Non, par exemple j’avais écrit le morceau du générique avant de commencer. Je n’avais pas réussi à le placer dans mon album et je l’ai mis à disposition de Céline avec qui nous avons réécrit les paroles en portugais. Comme je suis toujours sur différents projets, il m’arrive de ne pas trop savoir à quoi va correspondre ce que je fais au sortir d’une session de travail. Mais tout finit par trouver sa place. C’est donc parfois très « adressé » et, d’autres fois, c’est un peu inconscient, latent.
Comment avez-vous travaillé la scène de la chorale dans le film ?
C’est un fantasme que nous avions tous les deux avec Céline. Il y a dans le film ce moment musical avec des enfants qui chantent. Tout le processus a été extraordinaire avec ce chœur d’enfants lusophones. Il a fallu trouver quelque chose qui corresponde à leur envergure vocale, puis qui ait du sens pour un chœur en déterminant le nombre de voix qui allaient chanter les différentes parties. Enfin, il a fallu retranscrire ce travail avec un arrangeur avant que la cheffe de chœur le fasse répéter à Lisbonne. Il y a beaucoup d’étapes qui m’ont impressionné car j’avais déjà composé avec des instruments et ma propre voix, mais jamais avec celles des autres ! J’avais comme un rendez-vous avec le solfège, que je ne pratique pas. Tout ça m’a fait pousser quelques cheveux blancs car j’avais peur de ne pas y arriver, mais c’était hautement libérateur et gratifiant. Finalement, nous sommes très heureux du résultat.
J’imagine que cette expérience vous a permis d’être sur le tournage, ce qui est assez inhabituel pour un compositeur.
De toute façon, la position que me donne Céline est très inhabituelle. Elle me met très en avant, par exemple à Cannes, j’étais sur scène lors de la présentation du film à la Semaine de la Critique ! Ça n’arrive jamais de faire venir le musicien sur scène. En fait, je pense que je suis son plus vieil ami sur le tournage. Je ne peux pas dire que j’écris le film mais je pense que je suis un des premiers collaborateurs de Céline. Ma musique l’accompagne lors de l’écriture et de l’animation, il y a d’ailleurs des morceaux qui ne seront pas forcément dans le film. Je pense que je suis comme un allié, et être présent sur le tournage, c’est important notamment pour superviser ce chœur mais aussi simplement pour être là, à ses côtés.
Est-ce que vous avez été influencé dans votre écriture par le fait que le film se passe au Portugal ?

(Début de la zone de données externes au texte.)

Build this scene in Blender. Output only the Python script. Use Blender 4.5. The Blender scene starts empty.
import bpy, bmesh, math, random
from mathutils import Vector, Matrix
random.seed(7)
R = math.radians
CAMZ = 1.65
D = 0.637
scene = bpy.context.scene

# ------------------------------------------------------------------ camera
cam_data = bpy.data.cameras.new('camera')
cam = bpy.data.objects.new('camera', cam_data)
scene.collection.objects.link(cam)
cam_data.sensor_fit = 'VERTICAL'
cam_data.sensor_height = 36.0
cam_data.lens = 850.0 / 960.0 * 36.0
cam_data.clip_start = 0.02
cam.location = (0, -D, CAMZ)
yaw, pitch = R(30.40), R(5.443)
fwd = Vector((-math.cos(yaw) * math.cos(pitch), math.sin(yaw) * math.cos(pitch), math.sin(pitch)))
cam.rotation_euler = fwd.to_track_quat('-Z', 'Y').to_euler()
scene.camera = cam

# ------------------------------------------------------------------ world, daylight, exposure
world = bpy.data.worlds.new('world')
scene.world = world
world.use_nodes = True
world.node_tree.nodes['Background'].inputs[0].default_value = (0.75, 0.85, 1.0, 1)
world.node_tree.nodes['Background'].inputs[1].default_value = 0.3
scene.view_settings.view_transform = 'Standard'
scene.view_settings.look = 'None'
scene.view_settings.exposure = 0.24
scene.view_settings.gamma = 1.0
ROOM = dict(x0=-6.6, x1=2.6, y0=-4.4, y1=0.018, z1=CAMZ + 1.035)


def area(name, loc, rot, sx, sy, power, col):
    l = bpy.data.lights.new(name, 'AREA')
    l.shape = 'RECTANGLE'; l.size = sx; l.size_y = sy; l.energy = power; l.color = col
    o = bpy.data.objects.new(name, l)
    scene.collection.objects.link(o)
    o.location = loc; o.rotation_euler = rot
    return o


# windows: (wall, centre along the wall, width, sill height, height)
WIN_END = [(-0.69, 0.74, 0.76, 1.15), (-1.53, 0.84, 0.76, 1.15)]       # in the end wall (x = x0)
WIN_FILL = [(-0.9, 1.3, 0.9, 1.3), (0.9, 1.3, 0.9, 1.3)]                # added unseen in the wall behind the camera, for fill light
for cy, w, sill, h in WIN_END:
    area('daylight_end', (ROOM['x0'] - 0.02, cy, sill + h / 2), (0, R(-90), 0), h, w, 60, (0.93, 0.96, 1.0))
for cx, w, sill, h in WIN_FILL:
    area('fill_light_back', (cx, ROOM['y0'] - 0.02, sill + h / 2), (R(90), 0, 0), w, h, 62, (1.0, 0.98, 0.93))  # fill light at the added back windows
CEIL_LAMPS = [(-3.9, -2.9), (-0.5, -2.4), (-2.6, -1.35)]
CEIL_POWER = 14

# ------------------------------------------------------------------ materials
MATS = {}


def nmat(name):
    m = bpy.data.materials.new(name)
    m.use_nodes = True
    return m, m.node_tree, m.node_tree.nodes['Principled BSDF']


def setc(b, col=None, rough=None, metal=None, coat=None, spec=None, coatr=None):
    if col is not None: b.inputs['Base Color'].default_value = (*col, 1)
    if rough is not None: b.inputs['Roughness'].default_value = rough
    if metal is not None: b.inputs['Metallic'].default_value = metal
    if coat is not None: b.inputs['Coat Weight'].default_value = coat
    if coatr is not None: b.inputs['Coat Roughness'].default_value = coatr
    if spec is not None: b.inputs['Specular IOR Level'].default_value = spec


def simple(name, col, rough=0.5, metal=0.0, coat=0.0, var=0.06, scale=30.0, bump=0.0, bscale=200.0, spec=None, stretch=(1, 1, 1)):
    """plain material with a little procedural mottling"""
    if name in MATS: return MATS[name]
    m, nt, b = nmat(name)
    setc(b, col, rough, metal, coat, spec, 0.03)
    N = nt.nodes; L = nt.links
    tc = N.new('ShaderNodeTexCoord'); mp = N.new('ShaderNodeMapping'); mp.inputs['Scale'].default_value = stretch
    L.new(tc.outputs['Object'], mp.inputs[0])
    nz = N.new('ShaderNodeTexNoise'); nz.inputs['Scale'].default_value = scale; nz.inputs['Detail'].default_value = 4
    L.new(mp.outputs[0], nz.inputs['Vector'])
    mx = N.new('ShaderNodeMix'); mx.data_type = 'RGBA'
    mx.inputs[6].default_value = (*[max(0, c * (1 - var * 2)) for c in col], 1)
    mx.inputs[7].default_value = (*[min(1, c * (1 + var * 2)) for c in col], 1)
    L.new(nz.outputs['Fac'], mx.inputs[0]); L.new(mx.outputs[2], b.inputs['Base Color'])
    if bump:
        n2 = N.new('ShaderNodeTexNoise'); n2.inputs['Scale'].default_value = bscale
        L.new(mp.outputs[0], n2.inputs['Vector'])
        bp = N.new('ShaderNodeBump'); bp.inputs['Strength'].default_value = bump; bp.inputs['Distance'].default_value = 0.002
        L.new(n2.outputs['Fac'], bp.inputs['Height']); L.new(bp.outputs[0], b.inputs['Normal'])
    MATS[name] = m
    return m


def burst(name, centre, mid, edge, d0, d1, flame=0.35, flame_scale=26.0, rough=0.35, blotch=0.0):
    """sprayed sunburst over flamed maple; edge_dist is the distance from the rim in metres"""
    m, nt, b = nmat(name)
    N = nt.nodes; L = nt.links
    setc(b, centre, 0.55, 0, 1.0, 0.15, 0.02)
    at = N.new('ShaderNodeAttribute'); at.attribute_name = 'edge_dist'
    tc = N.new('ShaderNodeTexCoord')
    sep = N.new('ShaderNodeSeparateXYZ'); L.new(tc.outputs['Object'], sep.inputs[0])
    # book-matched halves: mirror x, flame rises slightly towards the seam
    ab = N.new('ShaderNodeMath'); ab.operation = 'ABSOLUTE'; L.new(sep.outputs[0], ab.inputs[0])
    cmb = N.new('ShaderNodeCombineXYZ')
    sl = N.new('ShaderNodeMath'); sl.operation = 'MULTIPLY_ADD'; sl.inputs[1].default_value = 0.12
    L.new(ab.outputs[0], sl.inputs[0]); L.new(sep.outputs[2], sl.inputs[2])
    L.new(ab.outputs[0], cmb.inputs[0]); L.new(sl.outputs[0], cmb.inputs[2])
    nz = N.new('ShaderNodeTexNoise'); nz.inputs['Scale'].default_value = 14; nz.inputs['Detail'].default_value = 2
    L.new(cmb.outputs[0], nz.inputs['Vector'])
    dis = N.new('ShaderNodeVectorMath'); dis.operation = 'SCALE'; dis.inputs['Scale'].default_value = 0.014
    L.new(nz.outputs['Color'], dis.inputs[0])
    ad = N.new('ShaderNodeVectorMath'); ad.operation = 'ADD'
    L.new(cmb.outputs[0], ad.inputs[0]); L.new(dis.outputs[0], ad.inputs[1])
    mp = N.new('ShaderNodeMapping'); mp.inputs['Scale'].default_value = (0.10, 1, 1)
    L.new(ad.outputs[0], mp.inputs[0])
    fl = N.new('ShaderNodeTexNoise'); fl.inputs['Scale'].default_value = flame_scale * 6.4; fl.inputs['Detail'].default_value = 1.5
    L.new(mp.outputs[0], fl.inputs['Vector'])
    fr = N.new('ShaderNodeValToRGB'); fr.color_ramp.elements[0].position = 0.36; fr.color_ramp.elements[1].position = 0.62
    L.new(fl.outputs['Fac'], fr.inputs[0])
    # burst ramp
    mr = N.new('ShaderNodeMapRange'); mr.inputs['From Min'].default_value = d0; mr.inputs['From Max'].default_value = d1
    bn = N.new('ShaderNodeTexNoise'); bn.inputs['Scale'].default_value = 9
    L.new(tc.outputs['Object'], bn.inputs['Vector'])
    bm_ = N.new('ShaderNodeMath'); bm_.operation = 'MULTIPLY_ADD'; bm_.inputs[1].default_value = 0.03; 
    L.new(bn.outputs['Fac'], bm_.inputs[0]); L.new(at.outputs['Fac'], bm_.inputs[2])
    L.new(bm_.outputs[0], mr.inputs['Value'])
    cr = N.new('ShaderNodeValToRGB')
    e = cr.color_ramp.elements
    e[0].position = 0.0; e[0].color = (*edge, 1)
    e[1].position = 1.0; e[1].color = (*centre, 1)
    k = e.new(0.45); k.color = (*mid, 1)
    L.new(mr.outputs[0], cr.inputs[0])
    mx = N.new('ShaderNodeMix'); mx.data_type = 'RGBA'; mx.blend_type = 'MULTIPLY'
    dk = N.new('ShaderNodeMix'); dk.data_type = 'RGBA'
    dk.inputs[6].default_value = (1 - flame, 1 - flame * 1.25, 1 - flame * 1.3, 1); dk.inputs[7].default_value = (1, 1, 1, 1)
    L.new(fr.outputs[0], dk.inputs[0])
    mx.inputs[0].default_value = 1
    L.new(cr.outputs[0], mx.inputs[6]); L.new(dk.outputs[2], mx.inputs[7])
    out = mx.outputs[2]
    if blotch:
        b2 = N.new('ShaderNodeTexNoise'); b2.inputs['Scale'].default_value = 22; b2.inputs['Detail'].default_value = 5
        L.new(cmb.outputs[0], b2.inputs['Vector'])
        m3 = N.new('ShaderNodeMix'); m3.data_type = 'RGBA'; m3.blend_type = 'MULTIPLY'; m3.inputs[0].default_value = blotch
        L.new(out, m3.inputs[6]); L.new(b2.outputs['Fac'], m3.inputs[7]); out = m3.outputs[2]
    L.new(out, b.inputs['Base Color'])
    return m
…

Certainement, mais je ne sais pas où situer ça exactement, étant donné que je ne suis pas expert en musique portugaise. J’ai essayé de ne pas être exotisant, et d’éviter de pasticher une musique pour rappeler que le film se passait à Lisbonne. Les guitares charango que j’ai utilisées sont les seules choses qui peuvent être voisines de la musique portugaise. Elles rappellent les mandolines et les guitares de fado alors que c’est une façon de jouer qui vient d’Amérique du Sud. Je n’étais donc pas dans le folklore mais plutôt dans un univers commun d’une musique qu’on pourrait qualifier de “portuaire”.
Au sujet de la chorale d’enfants, Céline tenait à ce que ce soit en français. De mon côté, c’était plus simple, il n’y avait pas besoin de traduire les paroles. Le résultat est intéressant car on entend ces petits enfants avec leurs accents, qui chantent en français. Ça m’intéressait, non pas comme empreinte d’un éventuel soft power (ndlr : pouvoir d’influence culturelle d’un pays sur un autre), mais pour la fragilité créée dans le texte et son interprétation.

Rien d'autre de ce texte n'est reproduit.